>> Start Provided records

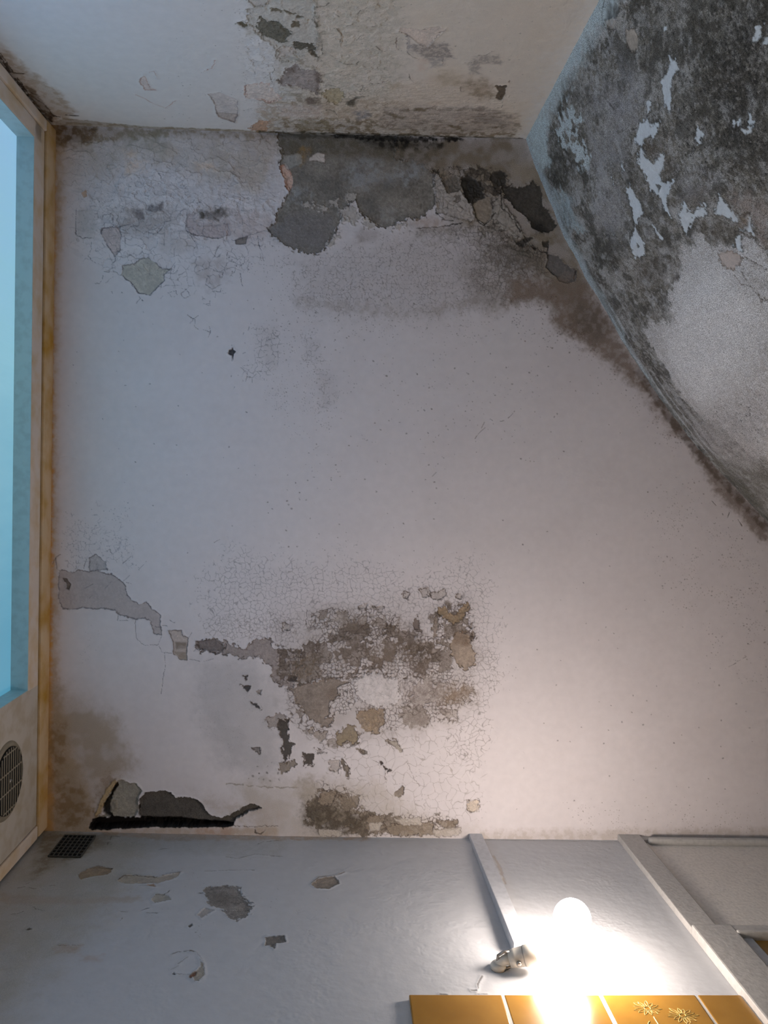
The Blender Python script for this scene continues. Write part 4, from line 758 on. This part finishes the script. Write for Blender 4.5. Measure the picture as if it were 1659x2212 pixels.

>> End Provided records
>> Start Provided records

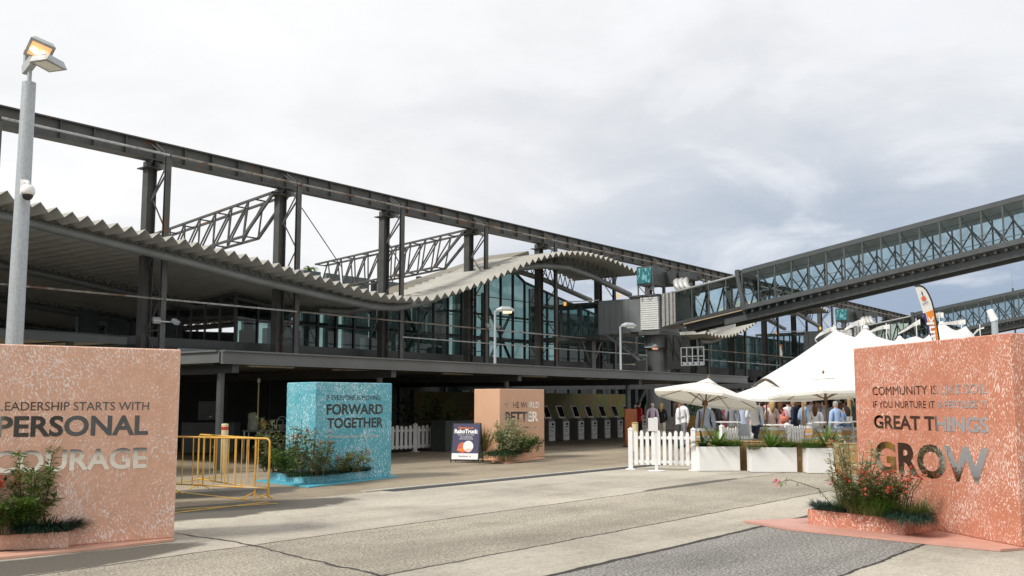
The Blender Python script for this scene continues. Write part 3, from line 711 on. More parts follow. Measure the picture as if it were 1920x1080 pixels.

>> End Provided records
>> Start Provided records

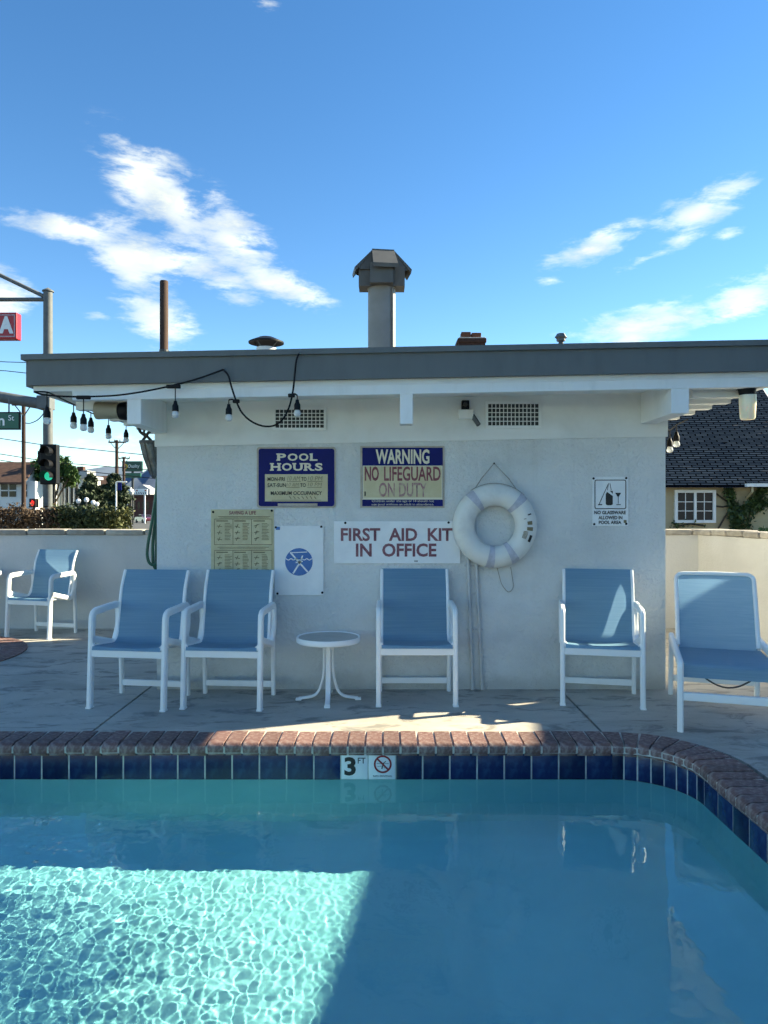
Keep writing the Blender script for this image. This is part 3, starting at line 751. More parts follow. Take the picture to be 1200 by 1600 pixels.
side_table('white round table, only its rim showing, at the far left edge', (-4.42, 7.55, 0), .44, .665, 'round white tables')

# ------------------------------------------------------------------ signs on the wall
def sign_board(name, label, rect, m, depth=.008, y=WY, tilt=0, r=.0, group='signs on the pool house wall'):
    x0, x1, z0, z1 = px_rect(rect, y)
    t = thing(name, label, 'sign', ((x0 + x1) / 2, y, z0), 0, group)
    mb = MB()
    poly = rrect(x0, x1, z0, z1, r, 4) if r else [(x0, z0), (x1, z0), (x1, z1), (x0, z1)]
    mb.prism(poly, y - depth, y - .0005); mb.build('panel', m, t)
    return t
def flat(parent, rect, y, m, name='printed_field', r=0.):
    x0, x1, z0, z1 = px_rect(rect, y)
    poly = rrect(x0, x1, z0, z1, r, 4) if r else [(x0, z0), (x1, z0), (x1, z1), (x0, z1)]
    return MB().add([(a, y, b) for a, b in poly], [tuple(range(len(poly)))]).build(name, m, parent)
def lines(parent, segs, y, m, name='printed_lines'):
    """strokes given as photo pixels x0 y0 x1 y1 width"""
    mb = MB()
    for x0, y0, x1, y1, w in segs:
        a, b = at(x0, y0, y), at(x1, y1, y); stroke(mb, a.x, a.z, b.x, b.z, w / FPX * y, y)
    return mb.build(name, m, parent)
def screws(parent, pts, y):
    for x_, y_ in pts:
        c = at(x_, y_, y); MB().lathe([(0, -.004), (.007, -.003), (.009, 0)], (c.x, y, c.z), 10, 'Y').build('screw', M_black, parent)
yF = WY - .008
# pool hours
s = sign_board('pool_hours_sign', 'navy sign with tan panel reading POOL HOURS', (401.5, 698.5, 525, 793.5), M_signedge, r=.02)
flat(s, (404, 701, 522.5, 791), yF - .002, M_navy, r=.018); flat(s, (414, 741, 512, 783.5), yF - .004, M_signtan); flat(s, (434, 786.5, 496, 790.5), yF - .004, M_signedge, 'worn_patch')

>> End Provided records

Task description: Output exactly the lines of the material above from the one containing "Keep writing the" up to and including the one containing "side_table('white round table, only".

Solution to this task:
Keep writing the Blender script for this image. This is part 3, starting at line 751. More parts follow. Take the picture to be 1200 by 1600 pixels.
side_table('white round table, only its rim showing, at the far left edge', (-4.42, 7.55, 0), .44, .665, 'round white tables')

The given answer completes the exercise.